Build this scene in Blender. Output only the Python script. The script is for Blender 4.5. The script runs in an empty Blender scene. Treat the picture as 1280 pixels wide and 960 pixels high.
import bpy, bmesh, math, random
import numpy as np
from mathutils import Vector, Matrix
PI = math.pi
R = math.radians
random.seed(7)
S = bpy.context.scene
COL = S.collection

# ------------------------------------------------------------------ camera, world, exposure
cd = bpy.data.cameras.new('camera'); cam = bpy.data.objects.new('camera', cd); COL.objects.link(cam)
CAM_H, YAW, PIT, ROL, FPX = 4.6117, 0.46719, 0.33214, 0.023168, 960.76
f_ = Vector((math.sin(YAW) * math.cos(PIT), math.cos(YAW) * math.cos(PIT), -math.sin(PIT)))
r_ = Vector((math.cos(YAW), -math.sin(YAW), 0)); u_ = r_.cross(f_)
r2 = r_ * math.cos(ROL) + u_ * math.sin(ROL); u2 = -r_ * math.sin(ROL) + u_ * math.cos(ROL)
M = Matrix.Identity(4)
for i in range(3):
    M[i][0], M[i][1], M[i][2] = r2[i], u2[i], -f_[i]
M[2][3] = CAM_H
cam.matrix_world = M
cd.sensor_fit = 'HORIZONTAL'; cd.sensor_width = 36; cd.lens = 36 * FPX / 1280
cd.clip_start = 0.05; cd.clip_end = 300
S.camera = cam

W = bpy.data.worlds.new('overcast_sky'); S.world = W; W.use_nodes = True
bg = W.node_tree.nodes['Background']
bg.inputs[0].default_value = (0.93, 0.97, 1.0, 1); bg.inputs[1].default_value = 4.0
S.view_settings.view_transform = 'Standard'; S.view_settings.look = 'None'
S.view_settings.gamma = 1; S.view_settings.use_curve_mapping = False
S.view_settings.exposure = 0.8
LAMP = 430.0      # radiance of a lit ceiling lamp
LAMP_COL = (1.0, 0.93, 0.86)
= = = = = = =
### The request
Take the lines above and print them exactly.

### Task output
Build this scene in Blender. Output only the Python script. The script is for Blender 4.5. The script runs in an empty Blender scene. Treat the picture as 1280 pixels wide and 960 pixels high.
import bpy, bmesh, math, random
import numpy as np
from mathutils import Vector, Matrix
PI = math.pi
R = math.radians
random.seed(7)
S = bpy.context.scene
COL = S.collection

# ------------------------------------------------------------------ camera, world, exposure
cd = bpy.data.cameras.new('camera'); cam = bpy.data.objects.new('camera', cd); COL.objects.link(cam)
CAM_H, YAW, PIT, ROL, FPX = 4.6117, 0.46719, 0.33214, 0.023168, 960.76
f_ = Vector((math.sin(YAW) * math.cos(PIT), math.cos(YAW) * math.cos(PIT), -math.sin(PIT)))
r_ = Vector((math.cos(YAW), -math.sin(YAW), 0)); u_ = r_.cross(f_)
r2 = r_ * math.cos(ROL) + u_ * math.sin(ROL); u2 = -r_ * math.sin(ROL) + u_ * math.cos(ROL)
M = Matrix.Identity(4)
for i in range(3):
    M[i][0], M[i][1], M[i][2] = r2[i], u2[i], -f_[i]
M[2][3] = CAM_H
cam.matrix_world = M
cd.sensor_fit = 'HORIZONTAL'; cd.sensor_width = 36; cd.lens = 36 * FPX / 1280
cd.clip_start = 0.05; cd.clip_end = 300
S.camera = cam

W = bpy.data.worlds.new('overcast_sky'); S.world = W; W.use_nodes = True
bg = W.node_tree.nodes['Background']
bg.inputs[0].default_value = (0.93, 0.97, 1.0, 1); bg.inputs[1].default_value = 4.0
S.view_settings.view_transform = 'Standard'; S.view_settings.look = 'None'
S.view_settings.gamma = 1; S.view_settings.use_curve_mapping = False
S.view_settings.exposure = 0.8
LAMP = 430.0      # radiance of a lit ceiling lamp
LAMP_COL = (1.0, 0.93, 0.86)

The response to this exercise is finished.